Это произведение мне скорее хотелось бы назвать не «Гимном радости», а «Искуплением через радость», поскольку музыка Бетховена дает нам урок. В нашей жизни много несчастий, трагедий, страданий, но не стоит драматизировать эти несчастья. Нужно принять трагизм существования и превозмочь боль. Нужно освободиться! Переживая печаль, неизбежную печаль, мы не должны ее культивировать. Лучше взращивать радость. Пусть воцарится всеобщее веселье! Бетховен приобщает нас к постижению энергии. Будем энтузиастами в греческом понимании, то есть позволим богам снизойти в нас, освободимся от всего негативного. Лучше вакханалия, чем апокалипсис. И в этом Бетховен скорее язычник, чем христианин…
Между притяжением бездны и радостью дышать полной грудью Бетховен делает свои выбор: ему ближе упоение жизнью.
И Господь там, наверху, склонившись с облака, думает, что, конечно, эта Девятая симфония производит адский шум, но если она понятна людям, то Он готов постоять в сторонке.
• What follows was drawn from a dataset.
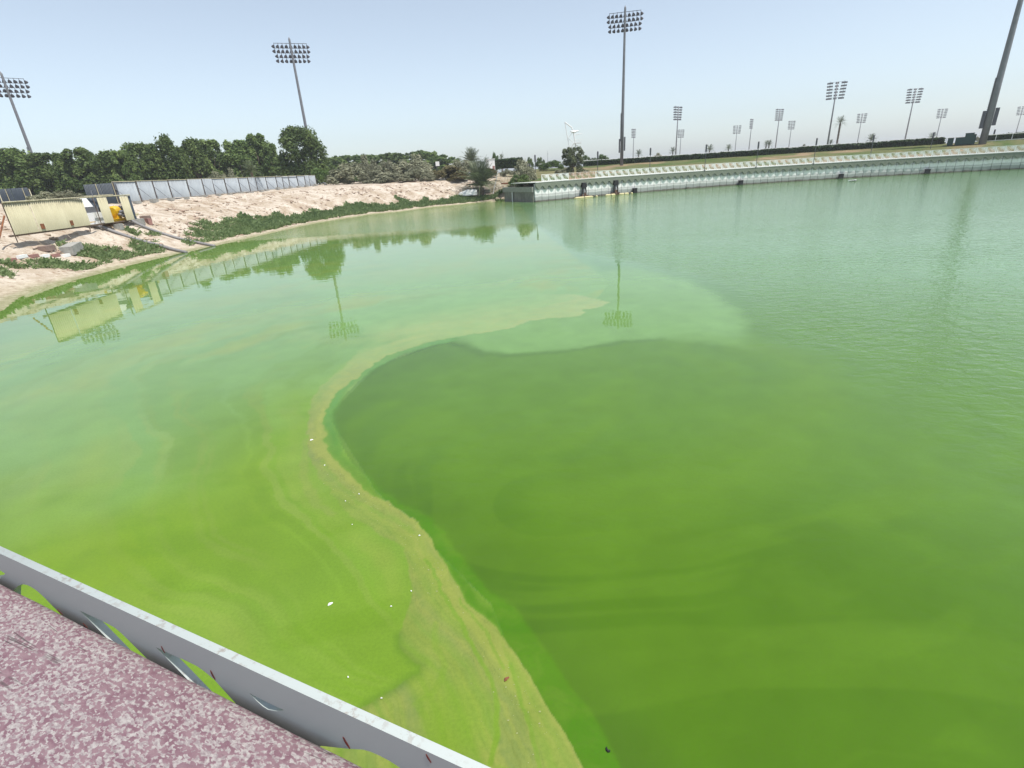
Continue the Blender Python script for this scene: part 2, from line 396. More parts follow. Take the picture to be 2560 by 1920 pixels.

Влюбленные всегда разлучаются по тем же причинам, что их в свое время соединили. Бетховен очаровал меня своим положительным зарядом и страстным побудительным стимулом; именно поэтому я бежал, покинув его.
В двадцать лет я порвал с Бетховеном; я считал, что получил, понял и усвоил все, что он дал мне. Отныне стоило ему взять слово, как я, пресыщенный, подсказывал фразы.
Мне хотелось чего-то иного.
Мои философские штудии вовлекли меня в мир теоретических построений; я отвернулся от мира идей, привязанностей, от страстной, пышущей жаром силы, почерпнутой у Бетховена; я получил доступ в лабораторию разума, холодное, клинически стерильное пространство, где значение имели лишь определения понятий, индукция, дедукция, предпосылки, доводы. Поддавшись предубеждению философов, которые считали, и напрасно, что мышление требует дистанцироваться от аффектов, я превратился в чистого интеллектуала. С тех пор Бетховен представлялся мне непоследовательным, путаным, избыточно эмоциональным, истеричным. Впрочем, не только Бетховен, в эти годы я избегал также Моцарта, Шуберта, Шопена; меня интересовало лишь обновление музыкальной грамматики: Шёнберг, Веберн, Берг или Булез, лекции которого я посещал в Коллеж де Франс.
У такого свежеиспеченного интеллектуала, как я, любое чувство вызывало горячий протест. В соответствии с убеждениями юного рационалиста сердце означало нечто иррациональное. Даже сопереживание красоты казалось сомнительным… Философия, и только философия знаменовала освобождение от чувств.
Я стал человеком своего века. Если в детстве случайные встречи — книга, взятая с полки, мадам Во Тхан Лок, ополчившаяся на окружающую посредственность, — помогают выстроить неординарную, оригинальную, вневременную культуру, то в двадцать лет ты обручаешься со своей эпохой, а позже, когда поступаешь в университет или в высшую школу, ты женишься на ней. Я впитал ценности своего времени, его клише, предрассудки и издержки. Конформизм — самый подходящий бассейн для тех, кто учится плавать… Я жил жизнью современников, испытывая сходные с ними чувства в часы пик.
Или правильнее сказать, во времена «пиковой» активности чужого влияния?
Такова судьба певчих птиц: чтобы заливаться соловьем, приходится сперва побыть попугаем.
Подражая эпохе, я усвоил ее пессимизм. В XX веке, который выдумал тоталитарные системы, развязал кровавые мировые войны, создал одновременно нацистскую программу истребления и советский ГУЛАГ, где на почве, удобренной индустрией, взрывались атомные бомбы, а размножение подвергало живые существа опасности, — короче, в этой пропитанной ощущением катастрофы атмосфере только наивный мог верить (как наши предшественники в XVIII или XIX веке), что человечество идет по пути прогресса! Оптимизм был похоронен в концлагерях.
Шокированные, травмированные происходящим, интеллектуалы оказались тому разочарованными свидетелями. Людские воззрения окрасились пессимизмом, принимавшим в обществе различные оттенки: порой то был нигилизм, чаще — цинизм, а самыми расхожими стали подчеркнутый индивидуализм, культ удовольствия или выгоды. Таким образом, исчезло одно — мечта человека о благе человека.